»»

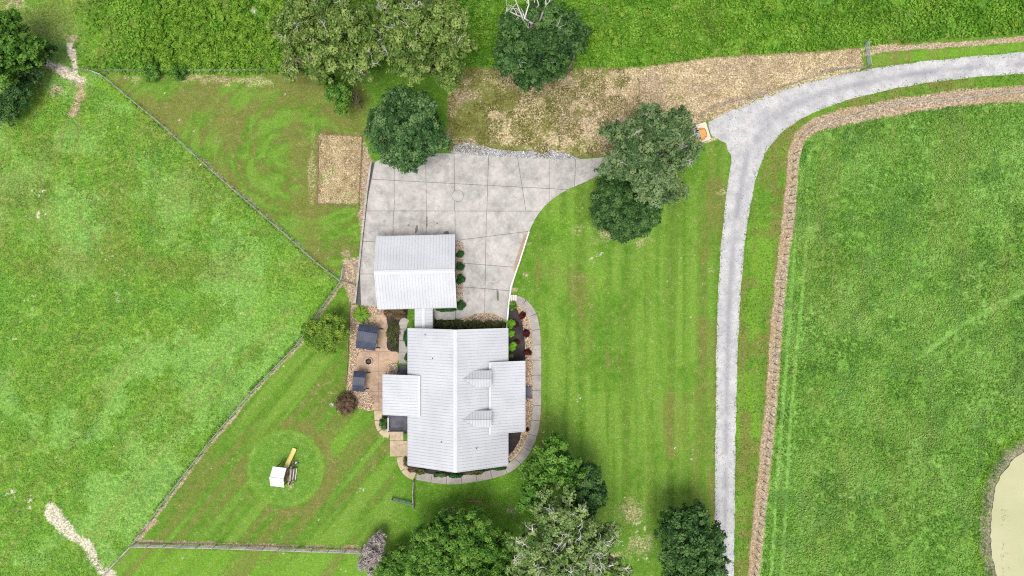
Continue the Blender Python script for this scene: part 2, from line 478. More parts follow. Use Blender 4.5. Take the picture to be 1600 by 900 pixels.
pasture = sm(P_PASTURE, 2, .2); meadow = sm(P_MEADOW, 3, .5); hay = sm(P_HAY, 2, .2)
verge = sm(ROAD_R[::-1][1:-1] + STRIP[:-1], 3, .2)
meadow_w = meadow * ss(60, 210, X + wob * 3)          # weeds thin out towards the left corner
pasture = np.maximum(pasture, meadow * (1 - ss(60, 210, X)))
n1 = fbm(X, Y, 55, 21); n2 = fbm(X, Y, 120, 22); n3 = fbm(X, Y, 18, 23)
pale = pasture * ss(.49, .63, n1 * .55 + n2 * .45 + .06 * near([(190, 300), (300, 380), (400, 470), (330, 620), (200, 720)], 120)) * .95
pale = np.maximum(pale, pasture * near([(490, 500), (440, 560), (330, 640), (200, 745), (165, 800)], 22, 1.6) * ss(.3, .55, n3) * .9)
pale = np.maximum(pale, pasture * near([(230, 250), (330, 330), (400, 420), (440, 470)], 45, 2.5) * ss(.35, .6, n3) * .85)
hp = fbm(X, Y, 70, 25)
pale = np.maximum(pale, hay * ss(.46, .66, hp * .6 + fbm(X, Y, 22, 26) * .4) * .8)
pale = np.maximum(pale, hay * near([(1435, 560), (1500, 510), (1700, 400)], 6.5, .5) * .9)
pale = np.maximum(pale, ss(60, 57, np.hypot(X - 446, Y - 732)) * .4)
pale = np.maximum(pale, hay * near([(1245, 330), (1237, 470), (1222, 650), (1205, 900)], 3.4, .2) * 1.0)
pale = np.maximum(pale, hay * near([(1265, 330), (1253, 470), (1236, 650), (1222, 900)], 3.4, .2) * .9)
bright = sm([(420, 380), (534, 430), (525, 462), (470, 530), (380, 520)], 30, 1.5) * .7
bright = np.maximum(bright, verge * ss(.42, .62, fbm(X, Y, 40, 31)) * .9)
bright = np.maximum(bright, meadow_w * ss(.46, .66, fbm(X, Y, 60, 32)) * .8)
bright = np.maximum(bright, sm([(1355, 84), (1600, 66), (1900, 50), (1900, 70), (1600, 82), (1360, 108)], 3, .3) * .9)
bright = np.maximum(bright, sm([(210, 856), (560, 864), (640, 890), (640, 1000), (160, 1000)], 5, .5) * .75)
bright = np.maximum(bright, ss(16, 4, np.abs(sdp(X, Y, P_MUD) - 8)) * .9)
bright = np.maximum(bright, near([(150, 130), (200, 155), (240, 188)], 14, 1) * pasture)
for (a, b, r) in ((690, 770, 36), (780, 760, 30), (880, 350, 40), (930, 440, 50), (530, 690, 50), (600, 640, 30), (560, 360, 24), (535, 470, 25)):
    bright = np.maximum(bright, blob(a, b, r, k=1.2) * .6)
pale = np.maximum(pale, hay * ss(.52, .66, fbm(X + Y * .12, Y / 9, 9, 36, 2)) * ss(1420, 1250, X) * .8)
dark = hay * ss(.5, .66, fbm(X, Y, 34, 33) * .7 + fbm(X + Y * .12, Y / 8, 11, 37, 2) * .3) * .9
dark = np.maximum(dark, hay * sm([(1240, 800), (1330, 640), (1420, 640), (1400, 760), (1300, 900)], 30, 2) * .35)
dark = np.maximum(dark, pasture * ss(.56, .7, fbm(X, Y, 24, 34)) * .55)
dark = np.maximum(dark, meadow_w * ss(.52, .68, fbm(X, Y, 30, 35)) * .6)
dark = np.maximum(dark, near(F2[:6], 9, .9) * ss(-2, 4, -sdp(X, Y, P_PASTURE)) * .9)
dark = np.maximum(dark, near(F1, 7, .8) * .7)
straw = sm(P_SLOPE, 5, .35) * np.clip(ss(700, 1080, X + wob * 6 + (fbm(X, Y, 40, 41) - .5) * 260) * .85 + (fbm(X, Y, 22, 42) - .40) * 1.4, .12, 1)
straw = np.maximum(straw, sm(P_PLOT, 3, .25) * np.clip(.78 + (fbm(X, Y, 14, 43) - .5) * 1.5, .25, 1))
straw = np.maximum(straw, near([(1345, 78), (1357, 74), (1400, 71)], 6) * .7)
straw = np.maximum(straw, near([(180, 122), (300, 122), (420, 128)], 7, 1.3) * .4)
straw = np.maximum(straw, near([(490, 195), (486, 260), (488, 318)], 7, .8) * .38)
straw = np.maximum(straw, near([(1120, 182), (1180, 156), (1250, 131), (1340, 106)], 9, .7) * .75)
for (a, b, r) in ((950, 362, 40), (905, 360, 20), (1000, 380, 26), (988, 800, 40), (1005, 850, 30), (960, 870, 30), (1108, 420, 10), (1130, 300, 10), (640, 235, 16)):
    straw = np.maximum(straw, blob(a, b, r, r * .7, 1.8) * .42)
straw = np.maximum(straw, near([(1100, 222), (1130, 212)], 3.5, .2) * .8)
soil = np.maximum.reduce([ss(11.5, 6.5, dline(X, Y, STRIP) - ss(1230, 1330, X) * 4 + wob * .25), ss(6, 3, dline(X, Y, STRIP_N) + wob * .25), sm(P_RED, 3, .3) * .95])
soil = np.maximum(soil, near(F2, 6, .35) * ss(2, -2, -sdp(X, Y, P_PASTURE)) * .85)
soil = np.maximum(soil, near([(230, 178), (300, 240), (400, 328), (470, 392)], 7, .6) * ss(2, -2, -sdp(X, Y, P_PASTURE)) * .6)
soil = np.maximum(soil, near([(214, 846), (400, 852), (560, 857)], 4, .4) * .8)
soil = np.maximum(soil, near([(213, 843), (240, 815)], 9, .6) * .9)
for (a, b, r) in ((798, 800, 16), (700, 799, 12), (60, 100, 30), (120, 130, 22), (90, 140, 20), (790, 125, 22), (720, 150, 24), (690, 215, 26), (850, 240, 22), (730, 225, 30), (560, 115, 14), (590, 90, 16), (600, 70, 10), (640, 860, 16), (25, 2, 30), (110, 60, 14), (547, 455, 13), (540, 395, 15), (826, 380, 9), (822, 430, 8), (803, 452, 7)):
    soil = np.maximum(soil, blob(a, b, r, r * .7, 1.6) * .6)
soil = np.maximum(soil, near([(95, 110), (130, 128), (120, 160), (112, 178)], 10, 1) * .75)
sand = near([(78, 790), (92, 818), (112, 838), (135, 850), (150, 880), (190, 915), (230, 960)], 12, 1.8) * .72
sand = np.maximum(sand, near([(108, 70), (116, 95), (118, 112)], 6, .5) * .9)
sand = np.maximum(sand, near([(75, 98), (110, 118), (130, 125)], 12, 1.0) * .8)
for (a, b, r) in ((22, 775, 9), (46, 783, 10), (130, 300, 7), (62, 300, 7), (55, 340, 8), (170, 400, 6), (195, 424, 6), (185, 465, 6), (275, 480, 5), (50, 468, 7), (20, 530, 5), (1320, 775, 3.5), (1328, 778, 3.5), (925, 405, 4), (936, 398, 4), (805, 752, 5), (905, 620, 3), (700, 795, 6), (1086, 707, 5), (1080, 722, 5), (1002, 838, 7), (1000, 820, 6), (1035, 865, 7), (1008, 872, 7), (568, 720, 4), (567, 770, 4), (700, 720, 3), (305, 207, 3), (432, 214, 3), (985, 830, 5), (425, 3, 14), (95, 110, 8)):
    for _ in range(6):
        a2, b2 = a + rng.normal() * r * .9, b + rng.normal() * r * .8; sand = np.maximum(sand, ss(r * .46, r * .1, np.hypot(X - a2, (Y - b2) * rng.uniform(.8, 1.6)) + (n3 - .5) * 3) * rng.uniform(.4, .75))
sand = np.maximum(sand, np.where(rng.random(X.shape) > .9994, .7, 0) * (1 - hay))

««

PROBLEM TO WORK ON =>
Leave the pictures out, and print every line of the listing exactly as written.

TASK OUTPUT =>
Continue the Blender Python script for this scene: part 2, from line 478. More parts follow. Use Blender 4.5. Take the picture to be 1600 by 900 pixels.
pasture = sm(P_PASTURE, 2, .2); meadow = sm(P_MEADOW, 3, .5); hay = sm(P_HAY, 2, .2)
verge = sm(ROAD_R[::-1][1:-1] + STRIP[:-1], 3, .2)
meadow_w = meadow * ss(60, 210, X + wob * 3)          # weeds thin out towards the left corner
pasture = np.maximum(pasture, meadow * (1 - ss(60, 210, X)))
n1 = fbm(X, Y, 55, 21); n2 = fbm(X, Y, 120, 22); n3 = fbm(X, Y, 18, 23)
pale = pasture * ss(.49, .63, n1 * .55 + n2 * .45 + .06 * near([(190, 300), (300, 380), (400, 470), (330, 620), (200, 720)], 120)) * .95
pale = np.maximum(pale, pasture * near([(490, 500), (440, 560), (330, 640), (200, 745), (165, 800)], 22, 1.6) * ss(.3, .55, n3) * .9)
pale = np.maximum(pale, pasture * near([(230, 250), (330, 330), (400, 420), (440, 470)], 45, 2.5) * ss(.35, .6, n3) * .85)
hp = fbm(X, Y, 70, 25)
pale = np.maximum(pale, hay * ss(.46, .66, hp * .6 + fbm(X, Y, 22, 26) * .4) * .8)
pale = np.maximum(pale, hay * near([(1435, 560), (1500, 510), (1700, 400)], 6.5, .5) * .9)
pale = np.maximum(pale, ss(60, 57, np.hypot(X - 446, Y - 732)) * .4)
pale = np.maximum(pale, hay * near([(1245, 330), (1237, 470), (1222, 650), (1205, 900)], 3.4, .2) * 1.0)
pale = np.maximum(pale, hay * near([(1265, 330), (1253, 470), (1236, 650), (1222, 900)], 3.4, .2) * .9)
bright = sm([(420, 380), (534, 430), (525, 462), (470, 530), (380, 520)], 30, 1.5) * .7
bright = np.maximum(bright, verge * ss(.42, .62, fbm(X, Y, 40, 31)) * .9)
bright = np.maximum(bright, meadow_w * ss(.46, .66, fbm(X, Y, 60, 32)) * .8)
bright = np.maximum(bright, sm([(1355, 84), (1600, 66), (1900, 50), (1900, 70), (1600, 82), (1360, 108)], 3, .3) * .9)
bright = np.maximum(bright, sm([(210, 856), (560, 864), (640, 890), (640, 1000), (160, 1000)], 5, .5) * .75)
bright = np.maximum(bright, ss(16, 4, np.abs(sdp(X, Y, P_MUD) - 8)) * .9)
bright = np.maximum(bright, near([(150, 130), (200, 155), (240, 188)], 14, 1) * pasture)
for (a, b, r) in ((690, 770, 36), (780, 760, 30), (880, 350, 40), (930, 440, 50), (530, 690, 50), (600, 640, 30), (560, 360, 24), (535, 470, 25)):
    bright = np.maximum(bright, blob(a, b, r, k=1.2) * .6)
pale = np.maximum(pale, hay * ss(.52, .66, fbm(X + Y * .12, Y / 9, 9, 36, 2)) * ss(1420, 1250, X) * .8)
dark = hay * ss(.5, .66, fbm(X, Y, 34, 33) * .7 + fbm(X + Y * .12, Y / 8, 11, 37, 2) * .3) * .9
dark = np.maximum(dark, hay * sm([(1240, 800), (1330, 640), (1420, 640), (1400, 760), (1300, 900)], 30, 2) * .35)
dark = np.maximum(dark, pasture * ss(.56, .7, fbm(X, Y, 24, 34)) * .55)
dark = np.maximum(dark, meadow_w * ss(.52, .68, fbm(X, Y, 30, 35)) * .6)
dark = np.maximum(dark, near(F2[:6], 9, .9) * ss(-2, 4, -sdp(X, Y, P_PASTURE)) * .9)
dark = np.maximum(dark, near(F1, 7, .8) * .7)
straw = sm(P_SLOPE, 5, .35) * np.clip(ss(700, 1080, X + wob * 6 + (fbm(X, Y, 40, 41) - .5) * 260) * .85 + (fbm(X, Y, 22, 42) - .40) * 1.4, .12, 1)
straw = np.maximum(straw, sm(P_PLOT, 3, .25) * np.clip(.78 + (fbm(X, Y, 14, 43) - .5) * 1.5, .25, 1))
straw = np.maximum(straw, near([(1345, 78), (1357, 74), (1400, 71)], 6) * .7)
straw = np.maximum(straw, near([(180, 122), (300, 122), (420, 128)], 7, 1.3) * .4)
straw = np.maximum(straw, near([(490, 195), (486, 260), (488, 318)], 7, .8) * .38)
straw = np.maximum(straw, near([(1120, 182), (1180, 156), (1250, 131), (1340, 106)], 9, .7) * .75)
for (a, b, r) in ((950, 362, 40), (905, 360, 20), (1000, 380, 26), (988, 800, 40), (1005, 850, 30), (960, 870, 30), (1108, 420, 10), (1130, 300, 10), (640, 235, 16)):
    straw = np.maximum(straw, blob(a, b, r, r * .7, 1.8) * .42)
straw = np.maximum(straw, near([(1100, 222), (1130, 212)], 3.5, .2) * .8)
soil = np.maximum.reduce([ss(11.5, 6.5, dline(X, Y, STRIP) - ss(1230, 1330, X) * 4 + wob * .25), ss(6, 3, dline(X, Y, STRIP_N) + wob * .25), sm(P_RED, 3, .3) * .95])
soil = np.maximum(soil, near(F2, 6, .35) * ss(2, -2, -sdp(X, Y, P_PASTURE)) * .85)
soil = np.maximum(soil, near([(230, 178), (300, 240), (400, 328), (470, 392)], 7, .6) * ss(2, -2, -sdp(X, Y, P_PASTURE)) * .6)
soil = np.maximum(soil, near([(214, 846), (400, 852), (560, 857)], 4, .4) * .8)
soil = np.maximum(soil, near([(213, 843), (240, 815)], 9, .6) * .9)
for (a, b, r) in ((798, 800, 16), (700, 799, 12), (60, 100, 30), (120, 130, 22), (90, 140, 20), (790, 125, 22), (720, 150, 24), (690, 215, 26), (850, 240, 22), (730, 225, 30), (560, 115, 14), (590, 90, 16), (600, 70, 10), (640, 860, 16), (25, 2, 30), (110, 60, 14), (547, 455, 13), (540, 395, 15), (826, 380, 9), (822, 430, 8), (803, 452, 7)):
    soil = np.maximum(soil, blob(a, b, r, r * .7, 1.6) * .6)
soil = np.maximum(soil, near([(95, 110), (130, 128), (120, 160), (112, 178)], 10, 1) * .75)
sand = near([(78, 790), (92, 818), (112, 838), (135, 850), (150, 880), (190, 915), (230, 960)], 12, 1.8) * .72
sand = np.maximum(sand, near([(108, 70), (116, 95), (118, 112)], 6, .5) * .9)
sand = np.maximum(sand, near([(75, 98), (110, 118), (130, 125)], 12, 1.0) * .8)
for (a, b, r) in ((22, 775, 9), (46, 783, 10), (130, 300, 7), (62, 300, 7), (55, 340, 8), (170, 400, 6), (195, 424, 6), (185, 465, 6), (275, 480, 5), (50, 468, 7), (20, 530, 5), (1320, 775, 3.5), (1328, 778, 3.5), (925, 405, 4), (936, 398, 4), (805, 752, 5), (905, 620, 3), (700, 795, 6), (1086, 707, 5), (1080, 722, 5), (1002, 838, 7), (1000, 820, 6), (1035, 865, 7), (1008, 872, 7), (568, 720, 4), (567, 770, 4), (700, 720, 3), (305, 207, 3), (432, 214, 3), (985, 830, 5), (425, 3, 14), (95, 110, 8)):
    for _ in range(6):
        a2, b2 = a + rng.normal() * r * .9, b + rng.normal() * r * .8; sand = np.maximum(sand, ss(r * .46, r * .1, np.hypot(X - a2, (Y - b2) * rng.uniform(.8, 1.6)) + (n3 - .5) * 3) * rng.uniform(.4, .75))
sand = np.maximum(sand, np.where(rng.random(X.shape) > .9994, .7, 0) * (1 - hay))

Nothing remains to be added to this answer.